117. Shortly after the exchange of letters in the spring of 2004, AIDEA apparently became aware of the significance of the fact that all of the combined plant permits were in GVEA’s name. AIDEA intervened in GVEA’s routine federal water discharge permit renewal process and sought to have the EPA deny GVEA’s permit renewal which could have shut down Healy #1. AIDEA alleged that GVEA’s permit contained 10 errors, all of which were untrue.
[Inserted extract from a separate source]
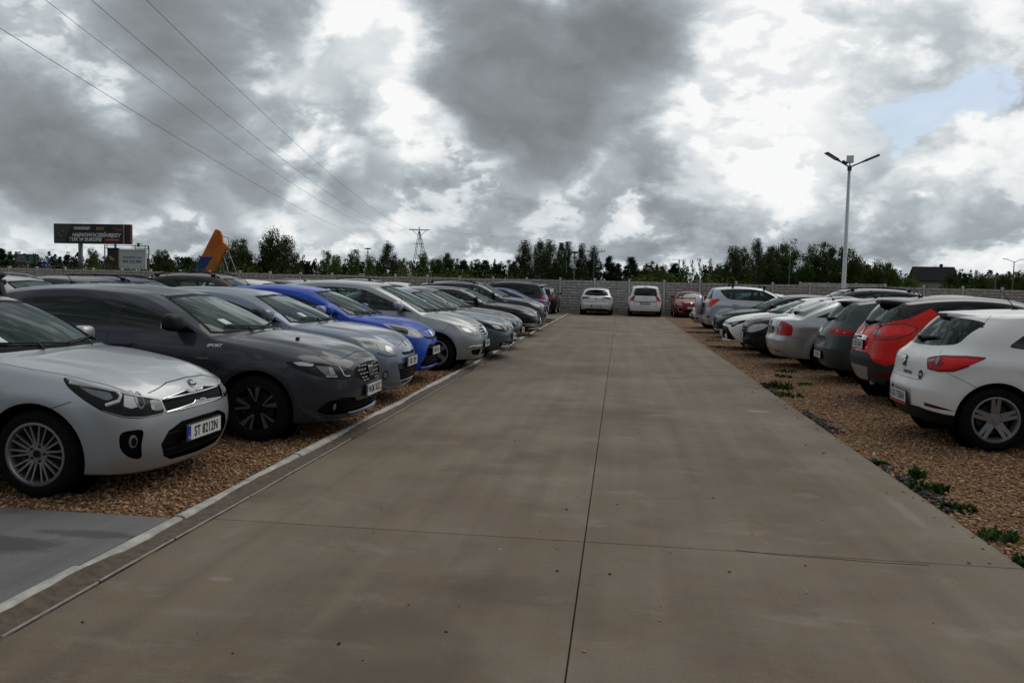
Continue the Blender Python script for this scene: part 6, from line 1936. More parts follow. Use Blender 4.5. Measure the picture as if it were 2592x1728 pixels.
def concrete_mat(name, col, col2, pale, dark, slab=None, marks=True):
    m, nt, out = new_mat(name)
    tc = N(nt, 'ShaderNodeTexCoord'); O = tc.outputs['Object']
    n1 = N(nt, 'ShaderNodeTexNoise', i_Scale=.55, i_Detail=7.0, i_Roughness=.62); L(nt, O, n1.inputs['Vector'])
    rp = N(nt, 'ShaderNodeMapRange'); rp.inputs['From Min'].default_value = .34; rp.inputs['From Max'].default_value = .66; L(nt, n1.outputs['Fac'], rp.inputs['Value'])
    mx = N(nt, 'ShaderNodeMix', data_type='RGBA'); L(nt, rp.outputs[0], mx.inputs[0]); mx.inputs[6].default_value = rgb(col); mx.inputs[7].default_value = rgb(col2)
    cur = mx.outputs[2]
    def mul(a, fac_sock, lo, hi, f0=.3, f1=.7):
        r = N(nt, 'ShaderNodeMapRange'); r.inputs['From Min'].default_value = f0; r.inputs['From Max'].default_value = f1
        r.inputs['To Min'].default_value = lo; r.inputs['To Max'].default_value = hi; L(nt, fac_sock, r.inputs['Value'])
        k = N(nt, 'ShaderNodeMix', data_type='RGBA', blend_type='MULTIPLY'); k.inputs[0].default_value = 1
        L(nt, a, k.inputs[6]); L(nt, r.outputs[0], k.inputs[7]); return k.outputs[2]
    # each slab its own shade
    if slab:
        dv = N(nt, 'ShaderNodeVectorMath', operation='DIVIDE'); sb = N(nt, 'ShaderNodeVectorMath', operation='SUBTRACT')
        L(nt, O, sb.inputs[0]); sb.inputs[1].default_value = slab[0]; L(nt, sb.outputs[0], dv.inputs[0]); dv.inputs[1].default_value = slab[1]
        fl = N(nt, 'ShaderNodeVectorMath', operation='FLOOR'); L(nt, dv.outputs[0], fl.inputs[0])
        wn = N(nt, 'ShaderNodeTexWhiteNoise', noise_dimensions='3D'); L(nt, fl.outputs[0], wn.inputs['Vector'])
        cur = mul(cur, wn.outputs['Value'], .91, 1.07, 0, 1)
    # brushed ribs across the lane and long tyre streaks along it
    mp = N(nt, 'ShaderNodeMapping'); mp.inputs['Scale'].default_value = (.8, 16, 1); L(nt, O, mp.inputs[0])
    n2 = N(nt, 'ShaderNodeTexNoise', i_Scale=3.0, i_Detail=6.0, i_Roughness=.7); L(nt, mp.outputs[0], n2.inputs['Vector'])
    cur = mul(cur, n2.outputs['Fac'], .93, 1.06)
    mp2 = N(nt, 'ShaderNodeMapping'); mp2.inputs['Scale'].default_value = (3.2, .12, 1); L(nt, O, mp2.inputs[0])
    n3 = N(nt, 'ShaderNodeTexNoise', i_Scale=1.4, i_Detail=5.0, i_Distortion=.4); L(nt, mp2.outputs[0], n3.inputs['Vector'])
    cur = mul(cur, n3.outputs['Fac'], .84, 1.13)
    n4 = N(nt, 'ShaderNodeTexNoise', i_Scale=90.0, i_Detail=4.0, i_Roughness=.75); L(nt, O, n4.inputs['Vector'])
    cur = mul(cur, n4.outputs['Fac'], .78, 1.2)
    n7 = N(nt, 'ShaderNodeTexNoise', i_Scale=2.6, i_Detail=9.0, i_Roughness=.7); L(nt, O, n7.inputs['Vector'])
    r7 = N(nt, 'ShaderNodeMapRange'); r7.inputs['From Min'].default_value = .5; r7.inputs['From Max'].default_value = .72; r7.inputs['To Max'].default_value = .55 if slab else .0; L(nt, n7.outputs['Fac'], r7.inputs['Value'])
    k = N(nt, 'ShaderNodeMix', data_type='RGBA'); L(nt, r7.outputs[0], k.inputs[0]); L(nt, cur, k.inputs[6]); k.inputs[7].default_value = (.165, .108, .058, 1); cur = k.outputs[2]
    # pale scuffed patches
    n5 = N(nt, 'ShaderNodeTexNoise', i_Scale=1.3, i_Detail=11.0, i_Roughness=.74, i_Distortion=.3); mp3 = N(nt, 'ShaderNodeMapping'); mp3.inputs['Scale'].default_value = (.8, 1.5, 1); mp3.inputs['Location'].default_value = (4.2, 1.3, 0); L(nt, O, mp3.inputs[0]); L(nt, mp3.outputs[0], n5.inputs['Vector'])
    r5 = N(nt, 'ShaderNodeMapRange'); r5.inputs['From Min'].default_value = .56; r5.inputs['From Max'].default_value = .72; r5.inputs['To Max'].default_value = .65; L(nt, n5.outputs['Fac'], r5.inputs['Value'])
    k = N(nt, 'ShaderNodeMix', data_type='RGBA'); L(nt, r5.outputs[0], k.inputs[0]); L(nt, cur, k.inputs[6]); k.inputs[7].default_value = rgb(pale); cur = k.outputs[2]
    # darker damp stains
    n6 = N(nt, 'ShaderNodeTexNoise', i_Scale=.8, i_Detail=7.0, i_Roughness=.55); mp4 = N(nt, 'ShaderNodeMapping'); mp4.inputs['Location'].default_value = (1.7, 8.1, 2); L(nt, O, mp4.inputs[0]); L(nt, mp4.outputs[0], n6.inputs['Vector'])
    r6 = N(nt, 'ShaderNodeMapRange'); r6.inputs['From Min'].default_value = .58; r6.inputs['From Max'].default_value = .70; r6.inputs['To Max'].default_value = .55; L(nt, n6.outputs['Fac'], r6.inputs['Value'])
    k = N(nt, 'ShaderNodeMix', data_type='RGBA'); L(nt, r6.outputs[0], k.inputs[0]); L(nt, cur, k.inputs[6]); k.inputs[7].default_value = rgb(dark); cur = k.outputs[2]
    if marks:
        # spilt-lime spots, each at its own place on the slab
        nz = N(nt, 'ShaderNodeTexNoise', i_Scale=7.0, i_Detail=8.0, i_Roughness=.7); L(nt, O, nz.inputs['Vector'])
        for (x, y, rx, ry, a) in marks:
            sb = N(nt, 'ShaderNodeVectorMath', operation='SUBTRACT'); L(nt, O, sb.inputs[0]); sb.inputs[1].default_value = (x, y, 0)
            dv = N(nt, 'ShaderNodeVectorMath', operation='DIVIDE'); L(nt, sb.outputs[0], dv.inputs[0]); dv.inputs[1].default_value = (rx, ry, 1)
            ln = N(nt, 'ShaderNodeVectorMath', operation='LENGTH'); L(nt, dv.outputs[0], ln.inputs[0])
            ad = N(nt, 'ShaderNodeMath', operation='MULTIPLY_ADD'); L(nt, nz.outputs['Fac'], ad.inputs[0]); ad.inputs[1].default_value = 1.6; L(nt, ln.outputs['Value'], ad.inputs[2])
            r = N(nt, 'ShaderNodeMapRange', interpolation_type='SMOOTHSTEP'); r.inputs['From Min'].default_value = 1.75; r.inputs['From Max'].default_value = 1.25
            r.inputs['To Min'].default_value = 0; r.inputs['To Max'].default_value = abs(a); L(nt, ad.outputs[0], r.inputs['Value'])
            k = N(nt, 'ShaderNodeMix', data_type='RGBA'); L(nt, r.outputs[0], k.inputs[0]); L(nt, cur, k.inputs[6])
            k.inputs[7].default_value = rgb((.235, .215, .185)) if a > 0 else rgb(dark); cur = k.outputs[2]
    p = N(nt, 'ShaderNodeBsdfPrincipled'); p.inputs['Roughness'].default_value = .82; p.inputs['Specular IOR Level'].default_value = .3
    L(nt, cur, p.inputs['Base Color'])
    bp = N(nt, 'ShaderNodeBump', i_Strength=.35, i_Distance=.004); L(nt, n4.outputs['Fac'], bp.inputs['Height']); L(nt, bp.outputs[0], p.inputs['Normal'])
    L(nt, p.outputs[0], out.inputs[0])
    MATS[name] = m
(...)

118. When that proved unsuccessful, AIDEA requested that it be established as the co-permittee of GVEA’s federal EPA NPDES permit dealing with water discharges. GVEA asked for AIDEA’s operating plan for HCCP and how AIDEA would handle waste water to insure that HCCP’s operations would not impact Healy #1 before GVEA would agree to a co-permittee status for
AIDEA.

119. GVEA reiterated on more than one occasion that it had no objection to AIDEA being a co-permittee, but that GVEA had to know how AIDEA proposed to operate the joint systems so that GVEA would know whether the two operations would be compliant with the terms of the NPDES permit. Rather than work with GVEA or tell GVEA anything about its plans for HCCP, AIDEA sent a letter directly to EPA asking for identification of AIDEA as a copermittee with GVEA. AIDEA’s actions did nothing to further the process and simply caused more time and money to be spent by all the parties and had the potential of adversely impacting GVEA’s excellent relationship with EPA.